The second project, which Hizbullah worked on accomplishing it under the supervision of Mughniyah after 2000, was building a force to deter the enemy from launching any aggression against Lebanon, taking into account that the resistance will continue to carry out its operations, both in the Shebaa Farms, or to liberate the prisoners. In this particular field, Mughniyah was the "master". He was one of the most prominent figures who forced the enemy to commit to the rules of the game with the resistance and limit the military and security work in the way that it was revealed in the April 1996 agreement: Do not bombard our civilians, so we do not bomb your settlements. Based on the "invisible security force" that Hizbullah has not disclosed yet, and is not expected to disclose in the future (refusing to recognize it), Mughniyah forced the enemy to lower its work quota against the resistance and its environment.

You assassinate Sayyed Abbas al-Musawi (February 16, 1992), the response comes to the ends of the earth. You target a force of the resistance in a training camp in the Ain Kawkab in the Bekaa (1994), the "invisible force" comes out once again away from the rules of the game and hits the enemy "where it counted".

The genius here was in the rapid preparation and implementation. As if there was a force ready with plans and goals. It only needed an order to be activated. Herein lies the equation of deterrence: building a force the enemy fears. But it does not frighten it for its mere existence. Instead, what makes it feared is the will of its activation.

Although al-Hajj Radwan was fully aware of the limits of the strength of the resistance, but he also knew at the same time that Hizbullah was able, as an unsystematic popular movement with limited resources, to go beyond the potential barriers. In proposing any capacity-building projects, he never considered the psychological barrier, which says that "this project needs a state to be constructed and managed". Building a sea missile, for example, or for the resistance to possess an air force. "What do we lack? Engineers? Young innovators? Search for them. You will find them," he would say.

And so it was. "We need accurate missiles, long-range (relative to the area of Lebanon and occupied Palestine). Let there be factories in Syria (and Lebanon)," Imad Mughniyah asserted.

In this particular area, his role is highlighted as an angel in a triangle that joined him with the commander of the Quds Force, Hajj Qasem Soleimani and the special adviser to Syrian President Bashar al-Assad, the martyred general Muhammad Suleiman.

Practically speaking, the enemy had bad luck because it was not able to assassinate Imad Mughniyah directly after the liberation of the south.

The man headed those who decided to expand the resistance and build its system, which prevented ‘Israel' from achieving victory in 2006. The enemy even had worst luck because it could not get to al-Hajj during that war.

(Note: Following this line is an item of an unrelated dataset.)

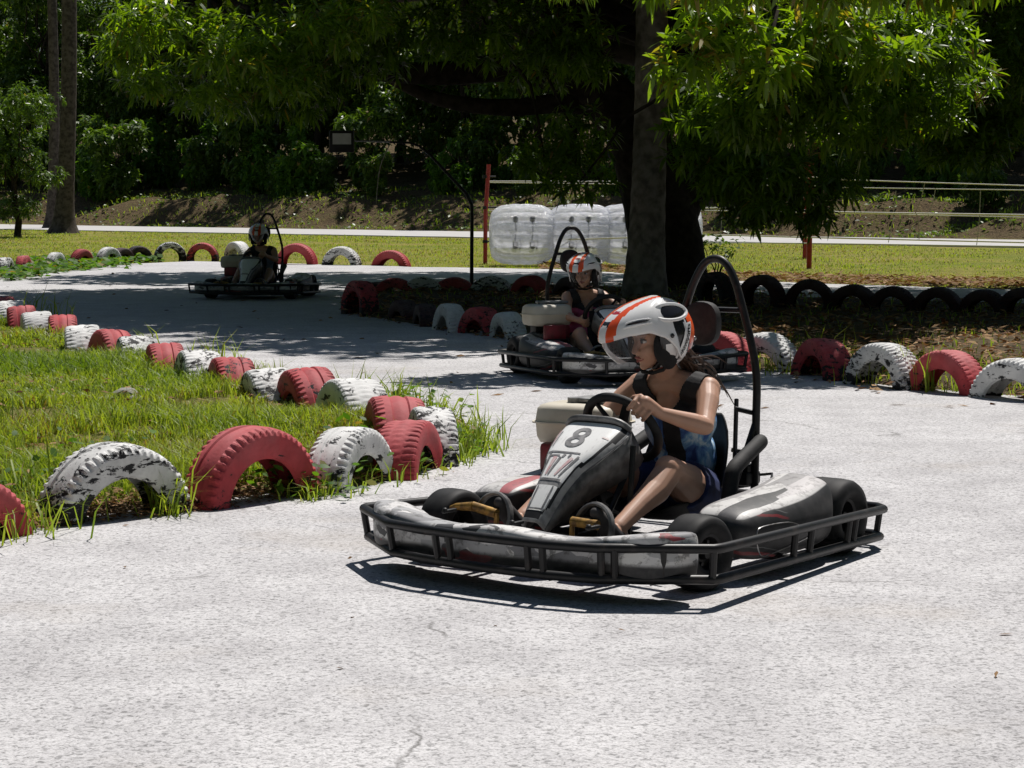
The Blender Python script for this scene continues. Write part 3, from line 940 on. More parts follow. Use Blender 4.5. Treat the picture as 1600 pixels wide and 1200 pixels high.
def place(root, x, y, rz, s, first, label, cat, group):
    o = root if first else copy_tree(root)
    z = float(ground_z(np.array([x]), np.array([y]))[0])
    o.location = (x, y, z - 0.02)
    o.rotation_euler = (0, 0, rz)
    o.scale = (s, s, s)
    return tag(o, label, cat, group)

def build_forest():
    rnd = random.Random(11)
    def lobs(n, h, R, zlo, seed):
        r = random.Random(seed); out = []
        for k in range(n):
            a = r.uniform(0, 6.28); q = R * math.sqrt(r.random()) * 0.85
            z = zlo + (h - zlo) * (k + .5) / n
            s = r.uniform(1.0, 1.9)
            out.append(((q * math.cos(a), q * math.sin(a), z), (s * 1.15, s * 1.15, s * 0.85), 1.0))
        return out
    protos = [
        tree_proto("forest_tree", 14.0, lobs(16, 13.5, 3.4, 2.2, 1), 1700, 0.34, 0.15, M["forest_leaf"], 0.24),
        tree_proto("forest_tree", 15.0, lobs(15, 14.5, 3.0, 3.2, 2), 1500, 0.40, 0.13, M["forest_leaf"], 0.20),
        tree_proto("forest_tree", 13.0, lobs(18, 12.5, 3.6, 1.6, 3), 1900, 0.28, 0.16, M["forest_leaf"], 0.17),
    ]
    labs = ["tall dense forest tree standing beyond the road with foliage down to the bank", "tall narrow-leaved forest tree with bare lower trunk beyond the road", "broad bushy small-leaved forest tree standing beyond the road"]
    used = [False] * 3
    for ri, (d, step) in enumerate(((16.0, 6.3), (21.0, 5.0), (27.0, 4.6), (34.0, 4.8))):
        s = -42.0
        while s < 62:
            s += step * rnd.uniform(0.8, 1.2)
            p = ROAD_P + ROAD_U * s + ROAD_N * (d + rnd.uniform(-1.3, 1.3))
            px = 800 + p[0] / p[1] * F
            if not -230 < px < 1830: continue
            k = rnd.randrange(3)
            place(protos[k], p[0], p[1], rnd.uniform(0, 6.28), rnd.uniform(0.8, 1.08), not used[k], labs[k], "tree", "forest trees beyond the road " + "abc"[k])
            used[k] = True
    # understorey shrubs on the bank
    sh = [tree_proto("bank_shrub", 2.4, [((0, 0, .7), (.9, .9, .6)), ((.7, .3, 1.3), (.5, .5, .35)), ((-.7, -.2, 1.2), (.5, .5, .4)), ((0.1, .2, 1.9), (.35, .4, .3)), ((-.35, 0, 2.5), (.3, .3, .3)), ((.9, -.1, 1.9), (.25, .3, .25)), ((-1.1, .1, .6), (.4, .5, .3))], 190, 0.32, 0.14, M["shrub_leaf"], 0.04),
          tree_proto("bank_shrub", 3.2, [((0, 0, 1.0), (.8, .8, .8)), ((.4, .4, 2.2), (.6, .6, .7)), ((-.4, -.3, 2.5), (.7, .7, .6))], 330, 0.30, 0.10, M["forest_leaf"], 0.05)]
    used = [False, False]
    labs = ["leafy light green shrub growing on the brown bank beyond the road", "taller dark green shrub growing on the brown bank beyond the road"]
    for s in np.arange(-40, 60, 1.7):
        p = ROAD_P + ROAD_U * (s + rnd.uniform(-.6, .6)) + ROAD_N * (9.6 + rnd.uniform(-1.2, 4.5))
        px = 800 + p[0] / p[1] * F
        if not -100 < px < 1700: continue
        k = 0 if rnd.random() < 0.3 else 1
        place(sh[k], p[0], p[1], rnd.uniform(0, 6.28), rnd.uniform(0.55, 1.3), not used[k], labs[k], "shrub", "shrubs on the bank " + "ab"[k])
        used[k] = True
    # two brighter bushes catching the sun
    for (px, D, s, lab) in ((160, 92, 1.0, "bright sunlit green bush on the bank behind the palm trunks"), (470, 84, 1.15, "bright sunlit bush on the bank just left of the floodlight"), (700, 76, 0.8, "sunlit yellow-green bush on the bank right of the dangling wire")):
        D = (9.3 + float(ROAD_P @ ROAD_N)) / ((px - 800) / F * ROAD_N[0] + ROAD_N[1])
        x = (px - 800) / F * D
        c = copy_tree(sh[0])
        z = float(ground_z(np.array([x]), np.array([D]))[0])
        c.location = (x, D, z); c.scale = (s, s, s); c.rotation_euler = (0, 0, px)
        tag(c, lab, "bush"); del c["group"]
        c.name = "sunlit_bush"
    # feathery tree at the far left
    t = tree_proto("feathery_tree", 5.6, [((-.2, 0, 2.6), (1.3, 1.2, .55)), ((1.0, -.3, 2.0), (.8, .8, .35)), ((-1.2, .2, 2.2), (1.0, 1.0, .45)), ((-.9, 0, 3.3), (1.4, 1.2, .8)), ((.2, 0, 4.3), (1.3, 1.2, .8)), ((-1.6, 0, 1.8), (1.0, 1.0, .7)), ((-.3, -.2, 1.0), (1.1, 1, .5))], 850, 0.20, 0.055, M["forest_leaf"], 0.12, 12)
    t.location = ((30 - 800) / F * 72, 72, -0.03)
    tag(t, "feathery light green tree in front of the twin palm trunks", "tree")

def frustum_scatter(n, d0, d1, power, accept, margin=60):
    """points on the ground in view, density falling with distance"""
    u = RNG.random(n)
    a = 1 - power + 1
    D = (d0 ** (a) + u * (d1 ** a - d0 ** a)) ** (1 / a)
    px = RNG.uniform(-margin, 1600 + margin, n)
    X = (px - 800) / F * D
    k = accept(X, D)
    return X[k], D[k]

def blades(name, X, Y, Z, H, W, lean, label, mat="grass", tint=None):
    N = len(X)
    P = np.stack([X, Y, Z - 0.01], 1)
    az = RNG.random(N) * 6.283
    d = np.stack([np.cos(az), np.sin(az), np.zeros(N)], 1)
    s = np.stack([-np.sin(az + RNG.normal(size=N) * .6), np.cos(az), np.zeros(N)], 1)
    up = np.array([0, 0, 1.0])
    H_ = H[:, None]; L_ = (lean * H)[:, None]; W_ = W[:, None]
    mid = P + up * H_ * .55 + d * L_ * .28
    tip = P + up * H_ * (1 - 0.35 * lean[:, None] ** 2) + d * L_
    V = np.stack([P + s * W_ * .5, P - s * W_ * .5, mid - s * W_ * .42, mid + s * W_ * .42, tip], 1).reshape(-1, 3)
    b = (np.arange(N) * 5)[:, None]
    Fc = np.stack([b + [0, 1, 2, 3], np.concatenate([b + 3, b + 2, b + 4, np.full_like(b, -1)], 1)], 1).reshape(-1, 4)
    me = np_mesh(name, V, Fc)
    t = RNG.random(N) * 0.9 if tint is None else np.clip(tint + RNG.normal(size=N) * 0.18, 0, 1)
    face_attr(me, np.repeat(t, 2))
    return tag(link(name, me, M[mat]), label, "grass", kind="stuff")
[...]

Staying alive a year and a half after the end of the aggression enabled him to supervise the process of drawing lessons from the war, identify the gaps, develop plans to fill them, note areas of strengths and seek to strengthen them further. Soon afterwards, the milestone of the next phase was set: the preparation to transform Hizbullah into a "regional superpower" fighting on two fronts at the same time, which ran in accordance with the announcement of the Secretary General of Hizbullah Sayed Hassan Nasrallah in 2008. What Nasrallah also said is that al-Hajj had gone and did not leave a great deal behind that needed completion.

Today we hear the resistance fighters affirm that the bulk of the growing strength of Hizbullah stems from plans al-Hajj Imad Mughniyah hatched, supervised, contributed to, or approved. In short, the deterrence equation, with its two elements (power setting and will to activate), owes its existence to a group of people, the first of whom was Imad Mughniyah. Hence, the scale of the loss suffered by the resistance nine years ago is highlighted. People living in contact with the resistance movement undoubtedly felt his strong presence, even if they never saw him. Just as those who knew him feel the impact of his absence, despite the fact that "the era of Imad Mughniyah" is not over yet.